Chop Shop – the Movie

Within the first few frames, this indie movie takes you to a world you didn’t know existed. In the middle of Queens, New York, in the shadow of the Shea Stadium, with views of the Manhattan skyline, is a ramshackle neighborhood of car repair and body shops, called the Iron Triangle. Alejandro, or Ale, as everyone calls him, is a 12-year-old street orphan who has learned to survive.

He is smart, responsible, hardworking, industrious and resourceful. He lives in a plywood room upstairs in a body shop where the owner allows him to be, partly because Ale cleans up, locks the place and is basically a human watchdog twenty-four hours a day. Ale makes money waving customers into the shop, the helps with body work, he sells bootlegged DVDs, peddles candy on the subway and he snatches purses when he has to, all to make a living.

Then his older sister arrives and now he has even more reason for success. He has dreams of making a better life for himself and his sister.

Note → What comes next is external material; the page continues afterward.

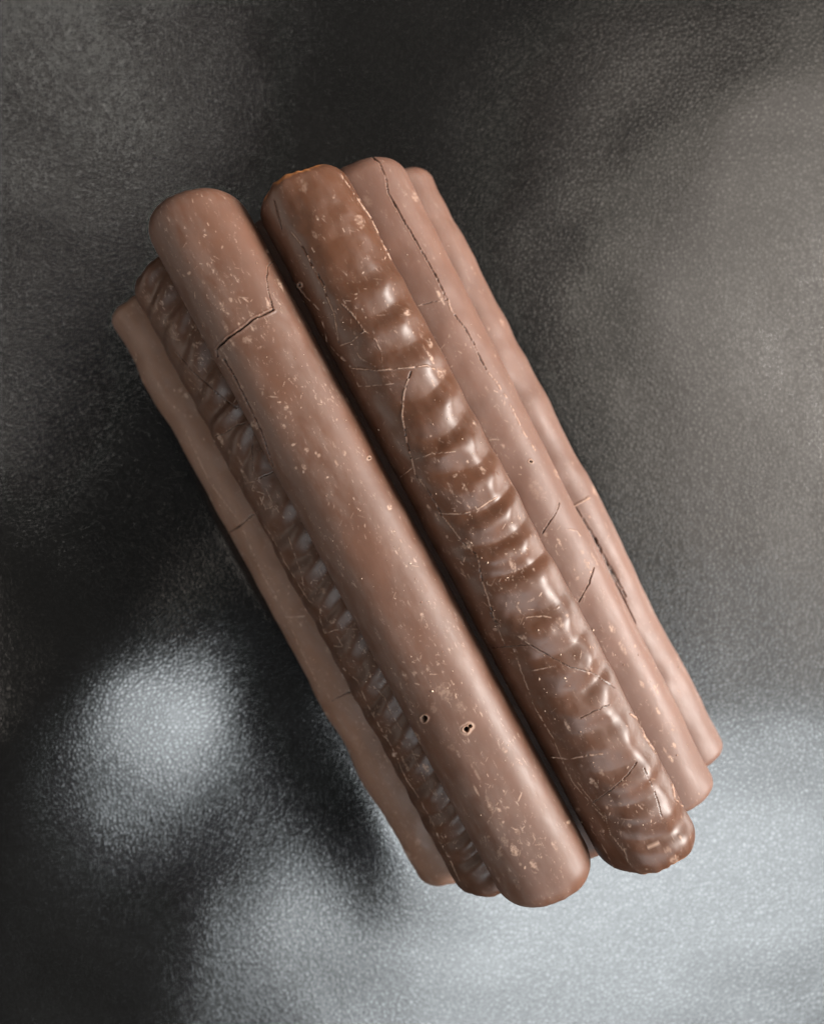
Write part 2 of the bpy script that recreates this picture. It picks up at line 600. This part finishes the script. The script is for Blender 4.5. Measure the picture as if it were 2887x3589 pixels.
def crumb_material():
    m, nt, p = new_mat("crumb")
    n = node(nt, 'ShaderNodeTexNoise')
    n.inputs['Scale'].default_value = 900
    nt.links.new(node(nt, 'ShaderNodeTexCoord').outputs['Object'], n.inputs['Vector'])
    nt.links.new(mixc(nt, ramp(nt, n.outputs['Fac'], 0.4, 0.6), (0.26, 0.14, 0.09), (0.60, 0.44, 0.33)), p.inputs['Base Color'])
    p.inputs['Roughness'].default_value = 0.6
    return m


build_leather()
CRUMB_MAT = crumb_material()
CHOC = (0.111, 0.051, 0.031)
M_A = chocolate("chocolate_dull", CHOC, 0.48, 0.75, 0.11)
M_B = chocolate("chocolate_glossy", (0.086, 0.035, 0.018), 0.39, 0.5, 0.23)
M_C = chocolate("chocolate_satin", (0.140, 0.069, 0.047), 0.50, 0.4, 0.37)
M_F = chocolate("chocolate_fill_lit", (0.190, 0.100, 0.064), 0.48, 0.6, 0.67)  # base lightened in place of fill light on the far-left bar
M_E = chocolate("chocolate_glossy_dark", (0.080, 0.034, 0.018), 0.44, 0.6, 0.51)

# --- top layer, left: the smooth bar
g = (350, 900, 2.396)
h = (1250, 2350, 1.9267)
make_bar("smooth chocolate bar on top of the stack, with two small holes and a stepped crack", 1,
         (-7.15, -50.4), (-6.95, 53.4), 13.2, 13.3, 1250, 200, M_A, end0=(3.7, 2.6, 0.14), end1=(3.7, 3.0, 0.10), wobble=0.07,
         cracks=[('dark', 3.2, 0.30, Z(*g, (1455, 40), (1415, 75), (1400, 190), (1415, 290), (1458, 448))),
                 ('dark', 6.2, 0.60, Z(*g, (1458, 448), (1300, 520), (1180, 610), (1080, 680), (1010, 745), (978, 785), (990, 835))),
                 ('dark', 5.5, 0.45, Z(350 + 9, 900, 2.396, (1020, 860), (1080, 960), (1150, 1090), (1240, 1270), (1330, 1460), (1385, 1620), (1430, 1750)))],
         holes=[(*Z(*h, (455, 325))[0], 11, 18, 1.6), (*Z(*h, (738, 400))[0], 10, 25, 1.6), (*Z(*h, (762, 378))[0], 7, 22, 1.2),
                (*Z(1100, 1000, 1.576, (305, 955))[0], 5, 10, 0.8)],
         patches=[(*Z(*h, (590, 150))[0], 27, 36, 0.40), (*Z(*h, (1000, 540))[0], 9, 14, 0.55), (*Z(*h, (1090, 1460))[0], 10, 12, 0.45),
                  (*Z(*h, (805, 690))[0], 7, 45, 0.38), (*Z(*h, (900, 900))[0], 8, 40, 0.30), (*Z(*h, (520, 250))[0], 16, 24, 0.25),
                  (*Z(*h, (700, 250))[0], 20, 26, 0.28), (*Z(*h, (640, 520))[0], 14, 16, 0.25), (*Z(*g, (1240, 700))[0], 18, 16, 0.45),
                  (*Z(*g, (1100, 365))[0], 7, 12, 0.7), (*Z(*g, (1265, 480))[0], 5, 20, 0.6)],
         flakes=220, scuffs=60, flake_bias=0.2, greying=0.9, seed=1)

# --- top layer, right: the rippled glossy bar
a2 = (850, 480, 1.9267)
a3 = (1100, 1000, 1.576)
a6 = (1500, 1600, 1.576)
a7 = (1950, 2450, 2.477)
make_bar("glossy chocolate bar with wavy ripples and pale hairline cracks, topmost on the right", 1,
         (7.00, -45.5), (7.05, 56.0), 13.2, 13.4, 1250, 200, M_B, end0=(2.2, 1.3, 0.02), end1=(3.2, 2.6, 0.17), wobble=0.20,
         ripple=(0.86, 5.4, -0.4, 2.3, 8, 0.85, 0.20, 0.85, 0.20),
         cracks=[('dark', 3.0, 0.25, Z(*a2, (215, 430), (265, 620))),
                 ('mixed', 3.4, 0.22, Z(*a2, (330, 640), (420, 760), (470, 870), (540, 980), (570, 1080), (620, 1200), (650, 1390))),
                 ('light', 4.0, 0.10, Z(*a2, (655, 1410), (740, 1385), (825, 1310))),
                 ('light', 3.2, 0.08, Z(*a2, (640, 1100), (740, 1190), (825, 1310), (900, 1370), (940, 1460), (945, 1560))),
                 ('light', 3.0, 0.08, Z(*a2, (745, 1400), (790, 1490), (900, 1550))),
                 ('light', 3.4, 0.10, Z(*a2, (350, 980), (440, 1090), (520, 1170), (570, 1380), (650, 1480))),
                 ('light', 5.6, 0.16, Z(*a2, (660, 1480), (740, 1560), (900, 1580), (1100, 1560), (1240, 1545), (1340, 1590))),
                 ('mixed', 3.6, 0.20, Z(*a3, (535, 475), (495, 600), (487, 720), (510, 850), (540, 960))),
                 ('light', 3.0, 0.08, Z(*a3, (465, 1070), (540, 1010))),
                 ('mixed', 3.4, 0.16, Z(*a3, (540, 960), (560, 1040), (640, 1150), (700, 1260), (820, 1420), (900, 1490), (930, 1640), (980, 1790), (1010, 1870))),
                 ('light', 3.0, 0.07, Z(*a3, (200, 450), (250, 560), (440, 545))),
                 ('light', 2.6, 0.07, Z(*a3, (560, 960), (650, 930), (780, 920))),
                 ('light', 4.4, 0.06, Z(*a3, (690, 1260), (800, 1265), (900, 1240), (1010, 1170))),
                 ('mixed', 3.0, 0.14, Z(*a6, (345, 860), (390, 960), (425, 1050))),
                 ('dark', 2.2, 0.16, Z(*a6, (345, 1060), (430, 1050), (560, 1040), (700, 1120), (790, 1165), (900, 1190), (1030, 1280))),
                 ('light', 2.8, 0.08, Z(*a6, (390, 930), (480, 980), (560, 1040))),
                 ('light', 3.0, 0.09, Z(*a6, (470, 1060), (520, 1200), (580, 1370), (690, 1560), (740, 1680), (790, 1790), (900, 1920), (980, 2000))),
                 ('light', 4.6, 0.06, Z(*a6, (540, 890), (640, 880), (720, 830))),
                 ('light', 3.4, 0.06, Z(*a6, (540, 1190), (690, 1160))),
                 ('light', 5.6, 0.07, Z(*a6, (680, 1660), (780, 1672), (880, 1650), (960, 1645))),
                 ('dark', 2.6, 0.16, Z(*a6, (840, 1445), (910, 1410), (1000, 1370))),
                 ('dark', 2.3, 0.16, Z(*a6, (1150, 1690), (1100, 1760), (1000, 1850), (910, 1910))),
                 ('dark', 2.4, 0.12, Z(*a6, (1190, 1720), (1250, 1850), (1290, 2000))),
                 ('light', 3.6, 0.08, Z(*a7, (570, 1300), (700, 1300), (800, 1285), (900, 1240), (1080, 1195))),
                 ('light', 2.8, 0.08, Z(*a7, (480, 1190), (590, 1330), (630, 1450), (640, 1540))),
                 ('light', 2.8, 0.08, Z(*a7, (300, 1130), (420, 1310), (540, 1540))),
                 ('light', 2.6, 0.08, Z(*a7, (180, 720), (300, 880), (420, 1010), (470, 1180))),
                 ('light', 6.0, 0.14, Z(*a7, (640, 130), (720, 190), (760, 330), (860, 470))),
                 ('light', 6.0, 0.14, Z(*a7, (1000, 740), (1020, 860), (1090, 930))),
                 ('light', 4.0, 0.12, Z(*a2, (660, 250), (760, 400), (860, 540), (930, 690), (1000, 830)))],
         holes=[(*Z(*a2, (385, 1000))[0], 7, 14, 0.5)],
         patches=[(*Z(*a3, (640, 325))[0], 10, 14, 0.75), (*Z(*a3, (850, 1435))[0], 22, 16, 0.7), (*Z(*a2, (790, 570))[0], 16, 30, 0.45),
                  (*Z(*a2, (400, 320))[0], 20, 36, 0.30), (*Z(*a2, (1340, 1590))[0], 18, 26, 0.5), (*Z(*a6, (525, 1000))[0], 12, 14, 0.45),
                  (*Z(*a7, (630, 1095))[0], 6, 10, 0.85), (*Z(*a7, (960, 1310))[0], 14, 16, 0.4), (*Z(*a7, (1020, 1390))[0], 18, 14, 0.6)],
         flakes=260, scuffs=45, flake_bias=0.0, greying=0.35, seed=2, edges=[(0, 0.75), (1, 0.35)], ptop=2.1)

# --- middle layer
make_bar("pale chocolate bar in the middle layer under the rippled bar, long crack along its ridge", 2,
         (16.1, -47.7), (14.1, 55.4), 13.2, 13.0, 1000, 170, M_C, end0=(3.2, 2.4, 0.10), end1=(1.7, 1.3, 0.02), wobble=0.20,
         cracks=[('dark', 3.6, 0.3, Z(*a2, (850, 120), (920, 170), (965, 260), (985, 380), (1080, 550), (1180, 720), (1300, 930), (1380, 1100))),
                 ('light', 5.0, 0.10, Z(*a2, (1385, 1100), (1410, 1170), (1430, 1200))),
                 ('dark', 3.2, 0.22, Z(*a2, (1430, 1200), (1500, 1290), (1560, 1400), (1640, 1570))),
                 ('mixed', 3.0, 0.12, Z(*a2, (1180, 1140), (1280, 1115), (1380, 1100))),
                 ('light', 5.0, 0.10, Z(*a3, (960, 480), (1010, 540), (1080, 650), (1160, 820), (1220, 910))),
                 ('dark', 3.0, 0.2, Z(*a3, (1355, 1200), (1340, 1250), (1290, 1320), (1260, 1370))),
                 ('dark', 3.0, 0.2, Z(*a3, (1545, 1560), (1520, 1640), (1460, 1750))),
                 ('light', 3.0, 0.06, Z(*a6, (760, 400), (820, 410), (840, 440)))],
         holes=[(*Z(*a3, (1198, 975))[0], 5, 10, 0.5)],
         patches=[(*Z(*a3, (1230, 1130))[0], 30, 50, 0.22), (*Z(*a2, (840, 430))[0], 16, 24, 0.3)],
         flakes=160, scuffs=35, flake_bias=0.4, greying=0.6, seed=3)
e4 = (600, 1400, 1.9267)
e5 = (1050, 2100, 2.156)
make_bar("dark glossy chocolate bar with slanting ripples and webbed cracks, left below the smooth bar", 2,
         (-14.5, -48.9), (-13.6, 53.6), 13.0, 12.8, 1000, 170, M_E, end0=(2.4, 2.4, 0.0), end1=(2.0, 1.4, 0.15), wobble=0.20,
         ripple=(0.85, 4.6, 2.8, 0.8, -20, 0.85, -0.38, 0.6, 0.36),
         cracks=[('dark', 2.8, 0.2, Z(*g, (640, 800), (720, 890), (800, 985), (930, 1090), (1000, 1160), (1150, 1270))),
                 ('dark', 2.6, 0.2, Z(*g, (970, 1510), (1050, 1480), (1150, 1420), (1215, 1395))),
                 ('dark', 2.2, 0.1, Z(*g, (1280, 1500), (1285, 1800))),
                 ('dark', 2.6, 0.2, Z(*g, (1310, 1870), (1455, 1810))),
                 ('light', 3.0, 0.08, Z(*g, (1180, 1900), (1300, 1890), (1280, 1960), (1380, 1990), (1360, 2080))),
                 ('light', 3.0, 0.08, Z(*g, (1390, 1930), (1440, 2050), (1500, 2100))),
                 ('light', 2.8, 0.08, Z(*e4, (1010, 1410), (1005, 1480), (1040, 1580), (1100, 1560), (1160, 1550), (1260, 1550))),
                 ('light', 2.8, 0.08, Z(*e4, (1090, 1470), (1140, 1520), (1160, 1560))),
                 ('light', 2.6, 0.08, Z(*e4, (1120, 1600), (1160, 1670), (1100, 1665))),
                 ('light', 2.6, 0.08, Z(*e4, (640, 860), (700, 960), (780, 1120), (850, 1230), (920, 1350), (1000, 1400))),
                 ('light', 2.4, 0.08, Z(*e4, (790, 920), (830, 1040), (880, 1180), (900, 1290))),
                 ('light', 3.2, 0.08, Z(*e4, (600, 660), (640, 740), (700, 720), (760, 800))),
                 ('light', 2.8, 0.10, Z(*e5, (330, 520), (440, 620), (480, 720), (540, 850), (620, 990), (700, 1120), (800, 1350), (900, 1500), (1000, 1680), (1060, 1830), (1150, 2000), (1210, 2130))),
                 ('light', 2.4, 0.08, Z(*e5, (560, 660), (640, 740), (700, 880), (780, 1000), (850, 1150), (950, 1380), (1010, 1470)))],
         patches=[(*Z(*e4, (1025, 1290))[0], 12, 16, 0.55), (*Z(*e4, (690, 720))[0], 16, 22, 0.4), (*Z(*g, (430, 400))[0], 22, 40, 0.3),
                  (*Z(*g, (600, 600))[0], 22, 50, 0.25)],
         flakes=260, scuffs=40, flake_bias=-0.6, greying=0.3, seed=4, edges=[(0, 0.06), (1, 0.08)], ptop=2.1)
make_bar("chocolate bar in the middle layer, glimpsed only through the gap between the two top bars", 2,
         (0.9, -47.0), (0.2, 55.6), 12.8, 12.8, 300, 60, M_C, seed=5)

# --- bottom layer
make_bar("pale pinkish chocolate bar at the far right edge, lowest layer, cracked lengthwise", 3,
         (21.4, -47.8), (20.1, 55.9), 13.2, 13.0, 700, 120, M_C, end0=(2.4, 2.0, 0.05), end1=(1.3, 1.2, 0.0), wobble=0.40,
         cracks=[('light', 6.0, 0.25, Z(*a3, (1400, 1250), (1430, 1225), (1515, 1175))),
                 ('dark', 4.4, 0.3, Z(*a3, (1445, 1230), (1520, 1350), (1590, 1480), (1660, 1600), (1720, 1720))),
                 ('dark', 4.2, 0.28, Z(*a6, (920, 450), (1060, 750), (1130, 900), (1170, 1020)))],
         flakes=60, scuffs=12, flake_bias=0.8, greying=0.5, seed=6)
make_bar("dull chocolate bar at the far left edge, lowest layer, with short crosswise cracks", 3,
         (-21.7, -49.6), (-20.2, 53.9), 13.0, 12.8, 700, 120, M_F, end0=(1.6, 1.6, 0.0), end1=(1.8, 1.6, 0.18), wobble=0.50,
         cracks=[('dark', 4.6, 0.32, Z(*e4, (395, 895), (470, 850), (555, 775))),
                 ('light', 3.4, 0.10, Z(*e4, (790, 1470), (900, 1460))),
                 ('dark', 3.4, 0.25, Z(*e4, (1075, 2045), (1130, 2010), (1225, 1970))),
                 ('light', 2.6, 0.10, Z(*e4, (100, 210), (260, 560), (470, 840), (600, 1150), (760, 1430), (880, 1700), (1000, 1940)))],
         patches=[(*Z(*e5, (890, 1830))[0], 14, 14, 0.5), (*Z(*e5, (430, 1080))[0], 22, 40, 0.22)],
         flakes=200, scuffs=35, flake_bias=-0.8, greying=0.8, seed=7)
for k, (a0, a1) in enumerate(((-7.4, -6.8), (7.1, 6.6))):
    make_bar("chocolate bar in the lowest layer beneath the middle of the stack, almost wholly hidden", 3,
             (a0, -47.5), (a1, 53.8), 12.8, 12.8, 260, 50, M_C, seed=8 + k)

This movie took me to a different world, and the images are so desperate, you keep thinking you’re in Rio de Janeiro, or Nigeria, or Calcutta. But this is New York City. The images are disjointed. You can’t understand their slang half the time, but it does not matter. The images are all in English. Adults, teenagers and children are fighting for survival, frame after frame, and at the end, you wonder what the story was. The movie, as a movie, didn’t work. It just kept stumbling along, and when the credits rolled, I was dissatisfied and ready to give zero stars.

But then, perhaps that was the point, day after day of endless struggle, frame after frame of more of the same desolate images of dirt streets, graffiti covered walls and roll up doors, junk everywhere, the story disconnected. Perhaps that was the message after all?